Не последнее место в разговоре Вульфа и Семевского занимало обсуждение семейной жизни поэта и роли Натальи Николаевны в дуэльной истории. Отношение обитателей Тригорского к жене Пушкина сразу после его гибели не было простым. В том же письме к Тургеневу с сообщением об откровении дочери Осипова в искреннем порыве просила друга поэта написать, что
делает Нат. Ник.... что делают деточки моего любезного Пушкина... Много слышишь - но я давно не верю молве и имею причины не всему верить, что про нее говорят[545].
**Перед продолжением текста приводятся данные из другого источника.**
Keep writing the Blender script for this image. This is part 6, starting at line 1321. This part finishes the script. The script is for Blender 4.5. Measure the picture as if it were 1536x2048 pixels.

И тут же, на следующий день она послала вдогонку письмо совершенно противоположное по духу:
Я знаю, что вдова Александра Сергеича не будет сюда и я этому рада. Не знаю, поймете ли вы то чувство, которое заставляет меня теперь бояться ее видеть?... но многое должно было бы вам рассказать, чтобы вполне изъяснить все, что у меня на душе.
– И что я знаю[546].
Если опираться только на последнее свидетельство, легко можно составить мнение, что Пушкин рассказал Вревской нечто, серьезным образом компрометирующее Наталью Николаевну. Сопоставление же обоих фрагментов показывает, что перемена в настроении Осиповой не была вызвана откровениями дочери. Скорее всего, известие об отказе Натальи Николаевны приехать на сороковины в Михайловское расстроило Осипову и заставило критически взглянуть на прошлое поведение жены поэта. Отношение их вновь потеплели, когда в 1841 году Пушкина с детьми приехала на лето в Михайловкое.
Между тем, существует письмо и самой Вревской, написанное брату А.Вульфу 25 апреля, так же содержащее нелестный отзыв о Наталье Николаевне:
Недавно мы читали в Сенатских Ведомостях приговор Дантеса: разжаловать в солдаты и выслать из России с жандармом за то, что он дерзкими поступками с женою Пушкина вынудил последнего написать обидное письмо отцу и ему, и он за это вызвал Пушкина на дуэль. Тут жена не очень приятную играет роль во всяком случае. Она просит у маменьки разрешения приехать отдать последний долг бедному Пушкину. Какова?[547].